When I leave home this time of the year to go to work, someone always asks me what in the world I do to support schools in the heat of the summer?  Teachers are off enjoying their long summer breaks, right?  Who would I possibly work with in the middle of July? The last thing that teachers want to do in the summer is go to school?  Isn’t it?  So, what do I go off and do in July in the name of school improvement? How do I find anyone to work with?

Well, if the truth be told, for most educators, the learning never stops.  They might take a break for a while, but they are soon reading, preparing, attending conferences or studying together.  Now, I know, this is not the impression that many of my non-teacher friends have about “summer” and “teachers”.  But, think about it, if you have had an opportunity to share a meal or a coffee with an educator over the summer, I bet it doesn’t take long for the conversation to be about school.  We just can’t seem to help ourselves… we shut if off for a while to celebrate and enjoy the end of a school year  but soon our minds are moving on to the next year.  And, getting ready can take on a whole life of its own for the educators who want to work together in the summer months.  Let me introduce you to some who I have recently met.

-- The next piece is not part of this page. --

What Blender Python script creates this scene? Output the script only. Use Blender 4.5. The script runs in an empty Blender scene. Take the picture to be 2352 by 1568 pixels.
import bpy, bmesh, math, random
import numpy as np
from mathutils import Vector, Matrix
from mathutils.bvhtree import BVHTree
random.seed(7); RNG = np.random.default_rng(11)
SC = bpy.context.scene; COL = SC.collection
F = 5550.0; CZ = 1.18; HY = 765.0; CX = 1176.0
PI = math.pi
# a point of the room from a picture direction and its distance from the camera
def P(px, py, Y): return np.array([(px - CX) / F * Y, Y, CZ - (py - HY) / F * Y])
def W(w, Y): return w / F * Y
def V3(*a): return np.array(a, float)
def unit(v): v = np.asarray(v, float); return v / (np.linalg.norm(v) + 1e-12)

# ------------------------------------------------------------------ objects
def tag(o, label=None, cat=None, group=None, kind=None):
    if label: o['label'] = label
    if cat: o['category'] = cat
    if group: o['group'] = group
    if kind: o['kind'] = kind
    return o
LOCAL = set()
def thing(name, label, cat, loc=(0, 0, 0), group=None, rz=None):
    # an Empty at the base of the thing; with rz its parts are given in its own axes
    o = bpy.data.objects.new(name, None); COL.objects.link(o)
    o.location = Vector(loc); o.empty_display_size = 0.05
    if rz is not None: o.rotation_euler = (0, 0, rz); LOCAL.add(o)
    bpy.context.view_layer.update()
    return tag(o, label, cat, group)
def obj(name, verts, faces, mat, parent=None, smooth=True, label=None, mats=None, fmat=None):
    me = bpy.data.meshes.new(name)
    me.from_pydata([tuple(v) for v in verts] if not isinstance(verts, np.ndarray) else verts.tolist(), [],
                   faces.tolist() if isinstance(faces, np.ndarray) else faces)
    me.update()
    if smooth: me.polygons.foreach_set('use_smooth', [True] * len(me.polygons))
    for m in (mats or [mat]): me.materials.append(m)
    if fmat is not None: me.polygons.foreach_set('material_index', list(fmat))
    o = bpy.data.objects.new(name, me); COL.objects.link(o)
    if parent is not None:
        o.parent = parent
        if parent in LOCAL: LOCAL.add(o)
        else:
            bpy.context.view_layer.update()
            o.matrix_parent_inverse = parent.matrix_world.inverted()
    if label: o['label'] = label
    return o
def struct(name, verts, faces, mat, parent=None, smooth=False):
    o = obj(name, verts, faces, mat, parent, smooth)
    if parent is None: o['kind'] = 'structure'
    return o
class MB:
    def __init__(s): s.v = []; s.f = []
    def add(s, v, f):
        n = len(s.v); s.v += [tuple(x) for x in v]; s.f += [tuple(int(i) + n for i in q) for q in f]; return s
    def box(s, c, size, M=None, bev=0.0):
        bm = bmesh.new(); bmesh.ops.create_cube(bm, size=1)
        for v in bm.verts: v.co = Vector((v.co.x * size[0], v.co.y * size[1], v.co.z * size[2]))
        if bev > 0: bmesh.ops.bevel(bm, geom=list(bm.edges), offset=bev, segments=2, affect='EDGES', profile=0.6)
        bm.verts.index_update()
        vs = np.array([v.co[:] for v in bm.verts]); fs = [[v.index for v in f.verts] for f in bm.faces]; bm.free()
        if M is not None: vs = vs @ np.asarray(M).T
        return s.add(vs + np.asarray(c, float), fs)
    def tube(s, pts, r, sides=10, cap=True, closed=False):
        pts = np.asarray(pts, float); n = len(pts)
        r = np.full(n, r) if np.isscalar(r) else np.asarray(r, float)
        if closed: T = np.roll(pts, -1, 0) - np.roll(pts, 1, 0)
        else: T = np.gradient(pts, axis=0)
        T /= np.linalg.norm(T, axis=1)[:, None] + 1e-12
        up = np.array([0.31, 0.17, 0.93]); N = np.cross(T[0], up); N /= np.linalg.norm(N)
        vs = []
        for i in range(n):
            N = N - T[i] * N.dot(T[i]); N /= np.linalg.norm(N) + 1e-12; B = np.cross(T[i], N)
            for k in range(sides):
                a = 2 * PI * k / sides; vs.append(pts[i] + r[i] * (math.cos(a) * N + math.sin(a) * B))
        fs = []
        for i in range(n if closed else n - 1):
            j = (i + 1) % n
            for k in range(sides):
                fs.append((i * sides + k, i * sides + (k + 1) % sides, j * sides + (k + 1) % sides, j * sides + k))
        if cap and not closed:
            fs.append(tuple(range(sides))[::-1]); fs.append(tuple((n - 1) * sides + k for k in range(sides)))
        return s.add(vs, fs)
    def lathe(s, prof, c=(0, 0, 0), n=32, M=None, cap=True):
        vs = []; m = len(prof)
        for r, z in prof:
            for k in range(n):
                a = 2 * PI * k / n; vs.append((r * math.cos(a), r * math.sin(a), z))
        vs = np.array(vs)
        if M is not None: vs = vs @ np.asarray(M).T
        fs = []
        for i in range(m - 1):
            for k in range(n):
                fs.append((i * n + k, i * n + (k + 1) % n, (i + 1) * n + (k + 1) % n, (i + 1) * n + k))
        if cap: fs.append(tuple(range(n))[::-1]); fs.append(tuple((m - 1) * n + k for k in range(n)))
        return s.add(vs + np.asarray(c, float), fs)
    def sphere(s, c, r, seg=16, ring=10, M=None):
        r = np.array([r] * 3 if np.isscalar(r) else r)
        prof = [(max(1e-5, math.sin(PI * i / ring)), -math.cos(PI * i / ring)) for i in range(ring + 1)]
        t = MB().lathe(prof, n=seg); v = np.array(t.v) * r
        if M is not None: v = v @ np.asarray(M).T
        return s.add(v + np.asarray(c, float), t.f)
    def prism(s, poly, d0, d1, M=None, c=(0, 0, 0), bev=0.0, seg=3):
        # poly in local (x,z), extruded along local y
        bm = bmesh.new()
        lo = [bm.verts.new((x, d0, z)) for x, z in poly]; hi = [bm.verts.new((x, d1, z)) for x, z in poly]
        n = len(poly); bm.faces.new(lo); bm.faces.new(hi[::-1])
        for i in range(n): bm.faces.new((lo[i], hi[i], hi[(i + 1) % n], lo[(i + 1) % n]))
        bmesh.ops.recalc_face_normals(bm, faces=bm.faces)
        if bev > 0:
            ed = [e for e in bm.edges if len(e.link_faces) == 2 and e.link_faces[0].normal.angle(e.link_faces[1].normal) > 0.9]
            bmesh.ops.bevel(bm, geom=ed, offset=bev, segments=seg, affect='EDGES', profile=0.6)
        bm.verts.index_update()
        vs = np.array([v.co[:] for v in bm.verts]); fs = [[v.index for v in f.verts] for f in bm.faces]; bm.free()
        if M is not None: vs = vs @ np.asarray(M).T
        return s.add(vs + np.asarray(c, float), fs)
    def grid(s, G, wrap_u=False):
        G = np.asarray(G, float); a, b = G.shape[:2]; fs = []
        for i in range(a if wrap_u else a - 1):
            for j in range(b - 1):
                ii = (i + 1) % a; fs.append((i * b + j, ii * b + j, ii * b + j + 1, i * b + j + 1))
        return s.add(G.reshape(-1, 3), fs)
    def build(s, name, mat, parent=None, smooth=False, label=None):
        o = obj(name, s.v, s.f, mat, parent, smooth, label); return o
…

Over the past two weeks, I have worked in four different schools (in two states) with teachers invested in learning together.  In the four schools, there are different neighborhoods, unique student needs and different expectations by the leaders (district and school).  The bottom line though, is, the teachers come together to learn because they believe in their students and they are willing to accept leadership roles in their schools.  636174569062629052-1906224031_believe_nischalaIn all four schools, these teachers want to create a shared leadership model that demonstrates an ongoing commitment to  “we’ve got this” or “they are our students” not “mine” and “yours”.

These hard-working educators come to the table with a variety of skills, experiences and understanding of the work to be done. Sometimes, they express concerns about not knowing  “how” to lead and we work through clarifying expectations, building understanding of common purpose and most importantly, creating confidence in their ability to support the work necessary to make a difference in the lives of their students. You see, in all of these schools, they undeniably understand that collaborating and sharing in the work together will create a far greater chance for students to learn.  And, most importantly, they believe in their students. Honestly, how I see it is these educators understand that by believing in their students, they are saving lives. What can get better than this as a purpose to our work?

When I think about the difficult, bumpy road that school improvement is, I always go back to three necessary ingredients one- you must have educators and leaders who will collaborate, create common purpose and share ownership (no-one can do this work in isolation), two- you have to do the right work (in other words, you have to know what is going to get you results and stay intentional in your work to get there) and lastly- you have to believe in your students. Without the belief, it really doesn’t happen.

This last one is a hard one.  In so many schools, the disconnect between wanting students to succeed and KNOWING that they can succeed is the elephant in the room.  How do you develop unconditional belief in others? What does it take to have a mindset that is genuinely positive that each and every student will succeed? And, if we are to share ownership and leadership  of student learning, how do we influence others to believe?   Consider these three questions as you get ready for this new school year.    Reflection and discussion of where we honestly are with our thinking and beliefs is a very important exercise for educators to do together and there is no time better than the first of the year to create your collective commitments to each other.  Will you commit to shared leadership and ownership? And, will you truly agree to model, in all of your actions and words, a 100% commitment to a belief in each student in your school? They sure know when we do or we don’t and nothing builds confidence faster than knowing someone else has it for us! Let’s face it, as humans, we have energy and enthusiasm for what we are doing when we know others believe in us.

I know that the educators who I worked with during the past two weeks are believers and I know they want to continue to be when they actually start working with the students.  That is when the rubber will hit the road, in other words, staying true to their beliefs despite the challenges that come before them in the shape of a student, will be the test. Personal and professional buckets are filled during the summer and once the doors of the school are open again, these buckets seem to deplete quite quickly. Someone who means the world to me reminded me, this week,  that I am doing this work to save lives. With all of my heart, I have to believe in my principals and teachers. And they in turn have to believe in the students.  This is what we do and so as you think about the 2018-2019 school year, I  ask you to believe…no matter what…don’t stop believing.  Have a great week.  See you next Saturday.